**TASK GOAL**
Only lines with the string "scene" matter here; gather them from the material below.

**STORED DATA**
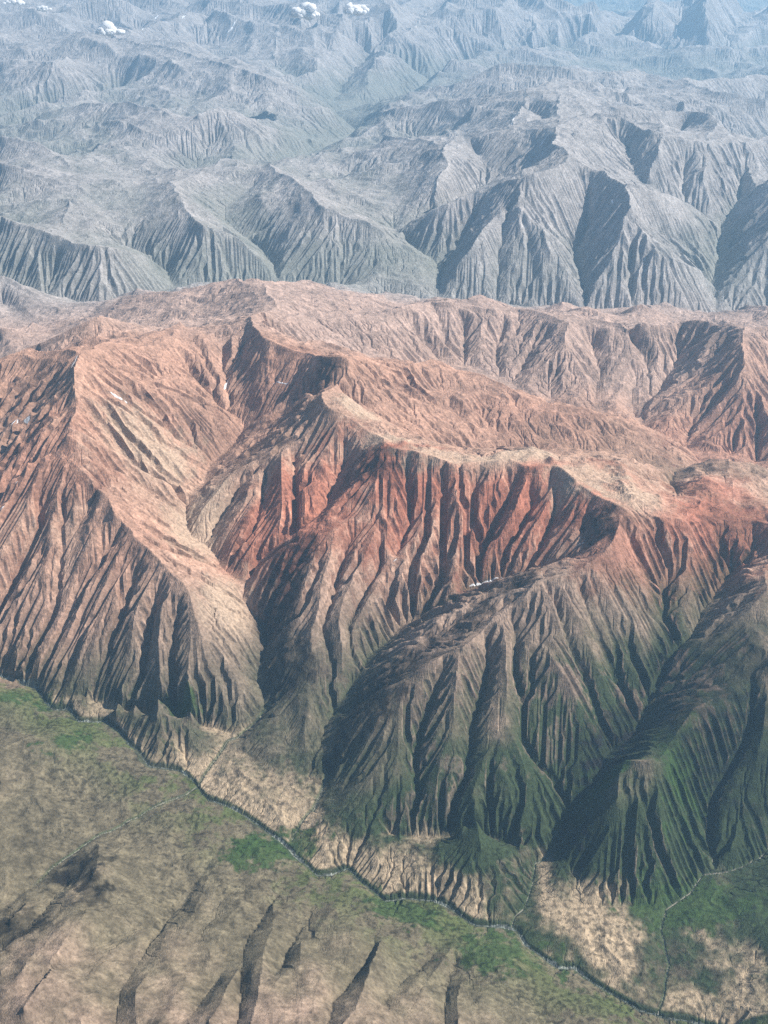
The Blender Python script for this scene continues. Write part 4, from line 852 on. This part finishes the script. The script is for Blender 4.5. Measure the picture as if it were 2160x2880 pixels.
def cloud(sx, sy, z, wpx, hpx, n, thin, label):
    cx, cy = unproject(sx, sy, z); dist = math.dist((cx, cy, z), (0, 0, CAM_H))
    w_ = wpx * dist / FPX / 2; h_ = hpx * dist / FPX / 2
    VV = []; FF = []
    for k in range(n):
        a = rng.random() * 2 * math.pi; r = math.sqrt(rng.random())
        x = r * math.cos(a) * w_ * .85; y = r * math.sin(a) * w_ * .7
        top = h_ * 1.5 * (1 - r ** 1.6) * (.6 + .4 * perlin(np.array([x / w_ * 1.7 + sx]), np.array([y / w_ * 1.7]), 5)[0] * 2)
        zz = -h_ * .55 + max(0, top) * rng.random()
        rad = w_ * thin * (.5 + rng.random()) * (1.1 - .6 * r)
        p = IV * (1 + .2 * perlin(IV[:, 0] * 1.9 + k * 3.3, IV[:, 1] * 1.9 + IV[:, 2] * 2.3, 8))[:, None]
        FF.append(IF + len(VV) * len(IV)); VV.append(p * np.array([rad, rad, rad * .72]) + (x, y, zz))
    me = bpy.data.meshes.new('cloud'); me.from_pydata(np.concatenate(VV).tolist(), [], np.concatenate(FF).tolist()); me.update()
    me.polygons.foreach_set('use_smooth', np.ones(len(me.polygons), bool)); me.materials.append(cm)
    o = bpy.data.objects.new('cloud', me); o.location = (cx, cy, z); scene.collection.objects.link(o)
    o['label'] = label; o['category'] = 'cloud'; o['group'] = 'small white clouds over the far mountains'
cloud(857, 24, 4300, 84, 56, 40, .36, 'largest and roundest white cloud at the top left of centre')
cloud(1000, 21, 4300, 74, 38, 34, .33, 'flatter white cloud just right of the largest cloud')
cloud(306, 79, 4000, 78, 34, 30, .30, 'low cloud over the left mountains, below the other clouds')
cloud(124, 22, 4000, 40, 14, 18, .30, 'small thin flat cloud near the upper left corner')
cloud(40, 5, 4000, 60, 12, 20, .28, 'wispy cloud in the upper left corner at the top edge')

# ------------------------------------------------------------------ the air
HZ_TOP = CAM_H + 60
def haze():
    me = bpy.data.meshes.new('haze')
    x0, x1, y0, y1, z0, z1 = -75000, 75000, -9000, 135000, -900, HZ_TOP
    vs = [(x, y, z) for z in (z0, z1) for y in (y0, y1) for x in (x0, x1)]
    fs = [(0, 2, 3, 1), (4, 5, 7, 6), (0, 1, 5, 4), (2, 6, 7, 3), (0, 4, 6, 2), (1, 3, 7, 5)]
    me.from_pydata(vs, [], fs); me.update()
    m = bpy.data.materials.new('pale_blue_air'); m.use_nodes = True
    n = m.node_tree.nodes; l = m.node_tree.links; n.clear()
    v = n.new('ShaderNodeVolumePrincipled'); o = n.new('ShaderNodeOutputMaterial')
    v.inputs['Color'].default_value = (.40, .70, 1.0, 1)
    v.inputs['Density'].default_value = 1.25e-5
    v.inputs['Anisotropy'].default_value = .3
    l.new(v.outputs[0], o.inputs['Volume'])
    me.materials.append(m)
    ob = bpy.data.objects.new('haze', me); scene.collection.objects.link(ob)
    ob['kind'] = 'stuff'; ob['label'] = 'pale blue haze filling the air over the mountains'
haze()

**THE RESPONSE**
The Blender Python script for this scene continues. Write part 4, from line 852 on. This part finishes the script. The script is for Blender 4.5. Measure the picture as if it were 2160x2880 pixels.
    o = bpy.data.objects.new('cloud', me); o.location = (cx, cy, z); scene.collection.objects.link(o)
    ob = bpy.data.objects.new('haze', me); scene.collection.objects.link(ob)